Advocates for church abuse victims, who are gathering for protests this weekend in London, say the pope's legal status doesn't matter much to them, as long as the church stops its alleged cover-up of crimes by pedophile priests.

"It's not our issue whether he's the head of a religion or head of state, but he should be accountable for what he's done," said Barbara Dorris, outreach director for the Survivors Network of those Abused by Priests, or SNAP. "Anybody who commits a crime should be subject to the laws of that country. If the pope has committed crimes, he should be held accountable."

Dorris spoke to AOL News by telephone from Dublin, where she was meeting with abuse survivors. She heads to London on Friday to join the chorus of papal dissenters.

Meanwhile, all this dissonance over the pope's upcoming visit has forced British Catholics to confront uncomfortable realities about their church and faith.

"You can't change what's happened in the past. The pope may or may not be responsible [for covering up sex abuse], but let's concentrate on the future, not the past," Lisa Hadley, a 43-year-old Catholic from Yorkshire, told AOL News. "The whole abuse scandal is horrendous but I don't let it affect my faith -- I need it more than ever now."

Hadley, whose 12-year-old daughter is one of 2,000 students chosen to sing at the pope's Birmingham mass on Sunday, said she feels increasingly alone as Britain grows more secular. "I talk about my faith. I tell people we go to church every Sunday. I know it's rare in England, certainly among my neighbors and friends," she said.

A recent survey by the U.K.'s National Centre for Social Research revealed that only 17 percent of Britons believe firmly that God exists, and only 6 percent said they faithfully follow religious leaders when it comes to matters of right and wrong.

Those are sobering numbers for Benedict, a German whose appointment in 2005 was seen by some as a last-ditch effort by the church to re-invigorate Catholicism in an increasingly secular Europe.

Last year, Benedict launched what some saw as a controversial recruitment drive in Britain by inviting dissident clergy from the Church of England to defect to Catholicism. His offer was aimed at conservative Anglicans offended by their church's move toward ordination of gay bishops and women, which has divided the Anglican Communion.

Benedict's initiative was seen both as a gesture toward unity between the two churches, and as an affront to Anglican sovereignty. He risks the same reaction on Sunday, when he beatifies Cardinal John Henry Newman, a 19th-century Anglican who defected to the Catholic Church. The beatification of Newman is the main event of the pope's U.K. trip, putting a figure who betrayed the Church of England one step closer to sainthood.

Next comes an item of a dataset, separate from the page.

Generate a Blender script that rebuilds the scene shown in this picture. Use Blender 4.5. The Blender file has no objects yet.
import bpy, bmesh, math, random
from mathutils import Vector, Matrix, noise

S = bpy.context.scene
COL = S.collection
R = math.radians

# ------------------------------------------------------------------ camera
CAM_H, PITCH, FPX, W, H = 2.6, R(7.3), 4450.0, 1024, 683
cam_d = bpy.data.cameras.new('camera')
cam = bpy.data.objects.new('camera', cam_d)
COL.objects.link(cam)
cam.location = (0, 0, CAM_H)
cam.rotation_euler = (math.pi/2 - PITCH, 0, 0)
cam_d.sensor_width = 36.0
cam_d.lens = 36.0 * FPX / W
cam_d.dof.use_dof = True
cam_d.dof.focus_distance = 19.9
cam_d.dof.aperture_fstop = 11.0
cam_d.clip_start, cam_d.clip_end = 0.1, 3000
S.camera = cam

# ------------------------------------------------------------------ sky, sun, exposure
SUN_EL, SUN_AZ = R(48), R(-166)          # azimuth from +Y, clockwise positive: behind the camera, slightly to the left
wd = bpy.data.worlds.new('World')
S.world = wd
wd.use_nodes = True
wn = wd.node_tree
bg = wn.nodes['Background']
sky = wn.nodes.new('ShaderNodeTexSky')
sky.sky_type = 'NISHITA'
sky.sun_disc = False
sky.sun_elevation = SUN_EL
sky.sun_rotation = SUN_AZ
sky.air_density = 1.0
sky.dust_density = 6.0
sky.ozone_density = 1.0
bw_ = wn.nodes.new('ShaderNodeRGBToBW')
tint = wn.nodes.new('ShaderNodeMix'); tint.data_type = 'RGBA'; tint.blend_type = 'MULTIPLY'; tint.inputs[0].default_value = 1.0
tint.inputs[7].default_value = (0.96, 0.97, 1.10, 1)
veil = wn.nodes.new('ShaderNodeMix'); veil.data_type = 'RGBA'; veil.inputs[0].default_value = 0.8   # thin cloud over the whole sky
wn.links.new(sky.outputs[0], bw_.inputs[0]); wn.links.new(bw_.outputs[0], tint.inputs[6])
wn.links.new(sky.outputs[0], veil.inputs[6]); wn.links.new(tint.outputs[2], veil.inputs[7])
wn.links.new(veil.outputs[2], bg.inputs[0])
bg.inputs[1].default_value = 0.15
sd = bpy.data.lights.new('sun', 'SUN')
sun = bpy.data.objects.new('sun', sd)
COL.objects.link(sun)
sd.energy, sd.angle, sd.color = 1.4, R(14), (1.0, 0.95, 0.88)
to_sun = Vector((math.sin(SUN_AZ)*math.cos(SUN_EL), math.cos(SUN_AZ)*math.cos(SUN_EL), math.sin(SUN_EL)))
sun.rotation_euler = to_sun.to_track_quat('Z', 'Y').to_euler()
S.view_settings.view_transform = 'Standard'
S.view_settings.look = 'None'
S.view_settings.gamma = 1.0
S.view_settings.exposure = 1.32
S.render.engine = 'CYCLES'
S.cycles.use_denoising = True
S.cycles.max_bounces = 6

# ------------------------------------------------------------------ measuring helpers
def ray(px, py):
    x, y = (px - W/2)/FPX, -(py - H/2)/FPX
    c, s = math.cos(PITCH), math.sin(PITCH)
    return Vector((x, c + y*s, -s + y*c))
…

On Friday, Benedict will also visit Westminster Hall, a medieval chamber inside Britain's parliament where Thomas More, a Catholic aide to King Henry VIII, was convicted of treason and beheaded in 1535. Catholics consider More a martyr and saint for refusing to condone Henry's marriage annulment -- the event that sparked the English Reformation.

Outside a Catholic Church in Yorkshire, Hadley said she believes the pope's visit will help heal divisions that split England's faithful nearly 500 years ago.

"We're all Christians whether we're Catholic or follow the Church of England, and many of us increasingly don't even believe at all," she said. "I hope there aren't protests but I guess people are entitled to their opinions."